▶ EXERCISE BRIEF:
Take the data below and copy exactly the lines starting at the one with "Keep writing the" and finishing at the one with "q = MB(); q.box((c.x, c.y, .05), (.7, .6, .10), rz=az, bev=.02);", both included.

▶ DATA FOR THE TASK:
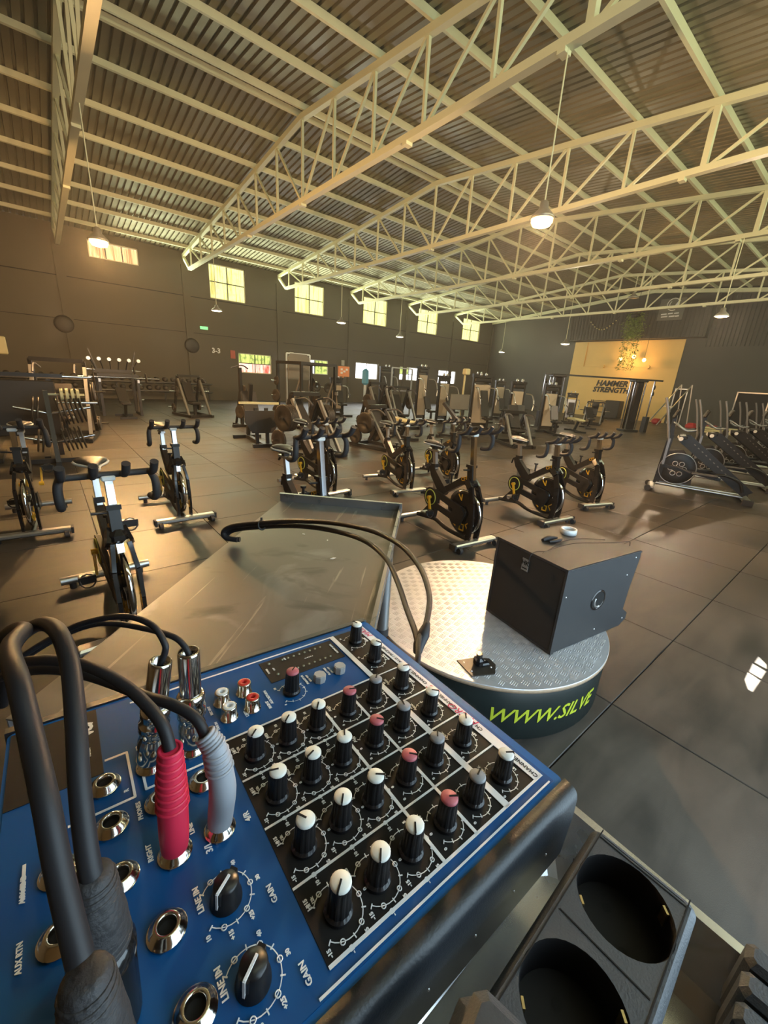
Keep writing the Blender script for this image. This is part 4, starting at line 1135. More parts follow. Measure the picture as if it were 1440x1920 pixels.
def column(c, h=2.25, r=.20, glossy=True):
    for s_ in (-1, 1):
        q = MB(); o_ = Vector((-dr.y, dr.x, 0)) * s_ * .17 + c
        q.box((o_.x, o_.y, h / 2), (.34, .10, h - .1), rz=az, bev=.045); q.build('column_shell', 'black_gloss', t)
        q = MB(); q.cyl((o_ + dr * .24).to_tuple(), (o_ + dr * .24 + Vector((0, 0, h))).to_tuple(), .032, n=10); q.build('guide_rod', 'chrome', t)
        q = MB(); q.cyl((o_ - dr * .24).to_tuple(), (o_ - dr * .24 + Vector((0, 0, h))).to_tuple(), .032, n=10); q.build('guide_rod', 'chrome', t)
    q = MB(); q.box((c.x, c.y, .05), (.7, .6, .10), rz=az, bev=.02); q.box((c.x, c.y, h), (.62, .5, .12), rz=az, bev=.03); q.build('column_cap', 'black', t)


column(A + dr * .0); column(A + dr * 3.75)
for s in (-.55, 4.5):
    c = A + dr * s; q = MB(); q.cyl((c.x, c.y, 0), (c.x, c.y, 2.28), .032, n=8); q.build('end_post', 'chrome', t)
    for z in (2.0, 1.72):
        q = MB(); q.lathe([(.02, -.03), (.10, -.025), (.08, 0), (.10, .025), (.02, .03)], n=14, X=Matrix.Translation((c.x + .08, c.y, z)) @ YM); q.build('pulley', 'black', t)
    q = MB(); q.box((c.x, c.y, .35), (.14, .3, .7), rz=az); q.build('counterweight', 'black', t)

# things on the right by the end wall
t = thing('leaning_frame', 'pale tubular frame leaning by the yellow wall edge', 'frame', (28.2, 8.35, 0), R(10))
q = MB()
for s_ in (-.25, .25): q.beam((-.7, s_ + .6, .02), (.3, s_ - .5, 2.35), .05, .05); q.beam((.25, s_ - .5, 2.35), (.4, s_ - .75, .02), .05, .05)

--

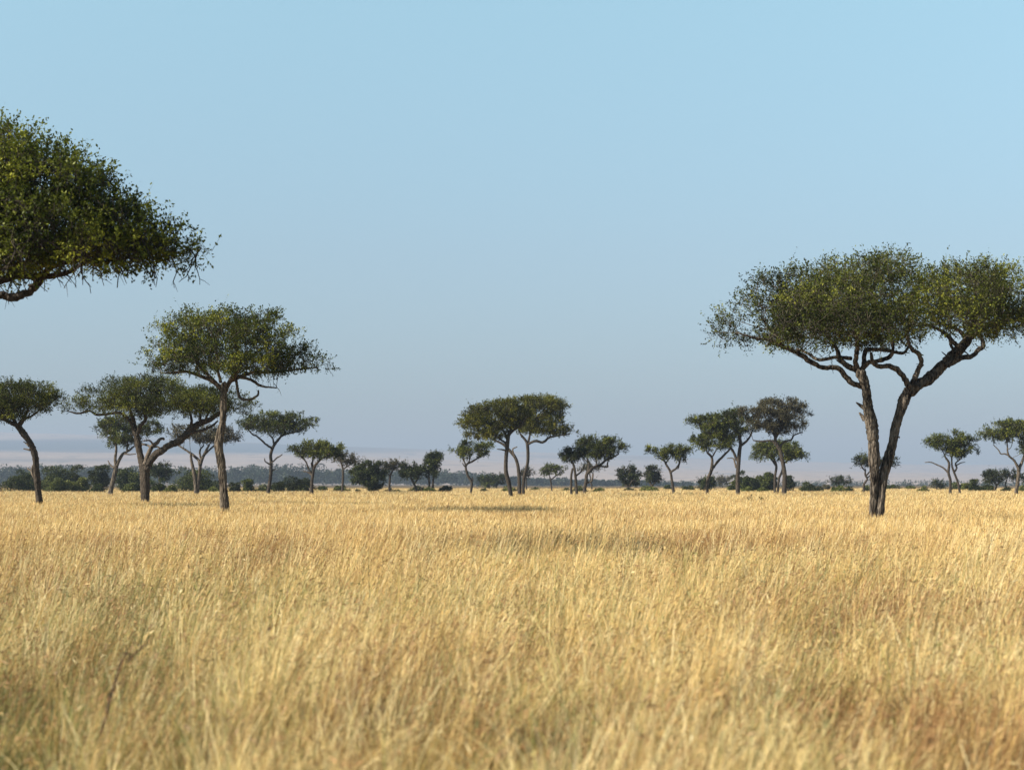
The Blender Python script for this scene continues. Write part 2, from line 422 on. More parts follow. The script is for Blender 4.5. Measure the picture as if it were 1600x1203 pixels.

▶ OUTPUT OF THE EXERCISE:
Keep writing the Blender script for this image. This is part 4, starting at line 1135. More parts follow. Measure the picture as if it were 1440x1920 pixels.
def column(c, h=2.25, r=.20, glossy=True):
    for s_ in (-1, 1):
        q = MB(); o_ = Vector((-dr.y, dr.x, 0)) * s_ * .17 + c
        q.box((o_.x, o_.y, h / 2), (.34, .10, h - .1), rz=az, bev=.045); q.build('column_shell', 'black_gloss', t)
        q = MB(); q.cyl((o_ + dr * .24).to_tuple(), (o_ + dr * .24 + Vector((0, 0, h))).to_tuple(), .032, n=10); q.build('guide_rod', 'chrome', t)
        q = MB(); q.cyl((o_ - dr * .24).to_tuple(), (o_ - dr * .24 + Vector((0, 0, h))).to_tuple(), .032, n=10); q.build('guide_rod', 'chrome', t)
    q = MB(); q.box((c.x, c.y, .05), (.7, .6, .10), rz=az, bev=.02); q.box((c.x, c.y, h), (.62, .5, .12), rz=az, bev=.03); q.build('column_cap', 'black', t)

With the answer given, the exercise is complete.